Categorise to organise, not oversimplify
Posted May 10, 2022
on:Tweets like the one below accelerate my curmudgeonliness.
It reminds me of meaningless BuzzFeed quizzes. You can find out which Harry Potter character you are in a quiz or you can relate to one of the panels above. So what?
Yes, the quizzes and the tweet are for fun and entertainment. But it is not a stretch to say that such thinking transfers to schooling and education. Ask any serious educator how often they struggle to undo years of lazy thinking shaped by oversimplified categorising.
This sort of lazy thinking can be insidious. Take the MBTI instruments students take for career development, for instance. Some workplaces even use it for recruitment and promotion.
Instruments like MBTI are based on pseudoscience and lazy thinking allows them to persist and entrench. People do not fit neatly into the MBTI categories because the categories are neither valid nor reliable.
I am not saying that chunking and categorising are wrong.
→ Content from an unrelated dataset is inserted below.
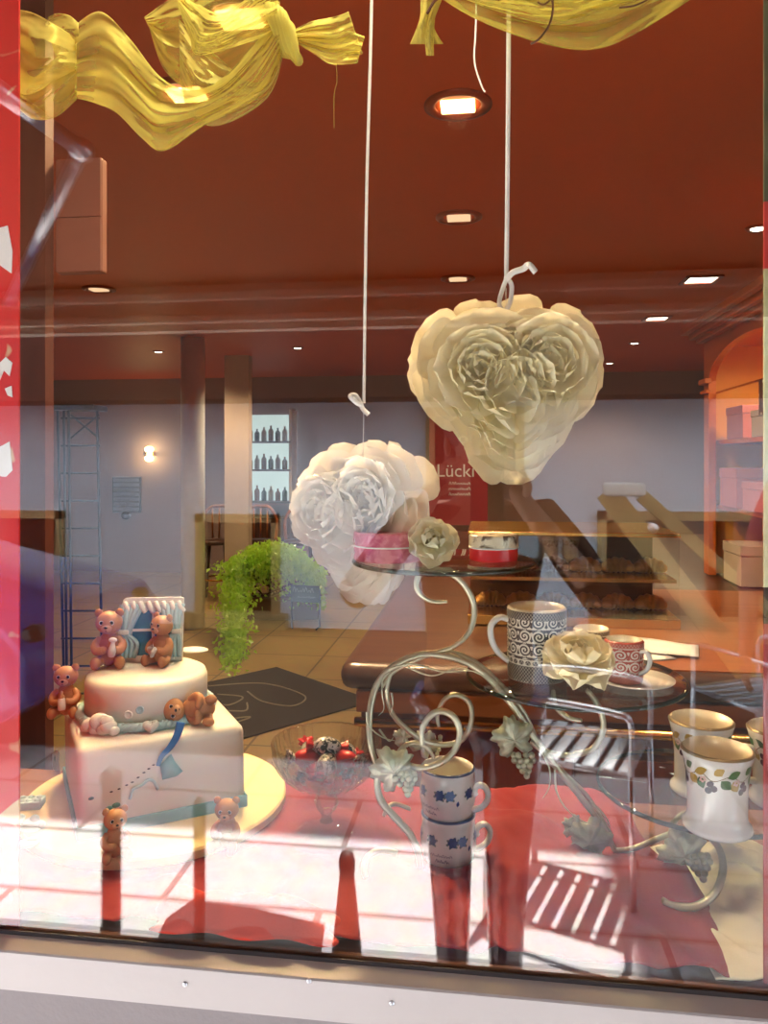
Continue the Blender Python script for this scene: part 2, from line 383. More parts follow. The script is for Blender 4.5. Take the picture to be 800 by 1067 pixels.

These are fundamental to human thinking because we can only process so much at one time. And yet this cognitive limit can teach us to prioritise and make good decisions.
But we do not get to that sort of thinking by being lazy. Categorising to organise is good. Categorising to oversimplify is not. The first type of chunking acknowledges nuance, incompleteness, and complexity. The second dispenses of all these.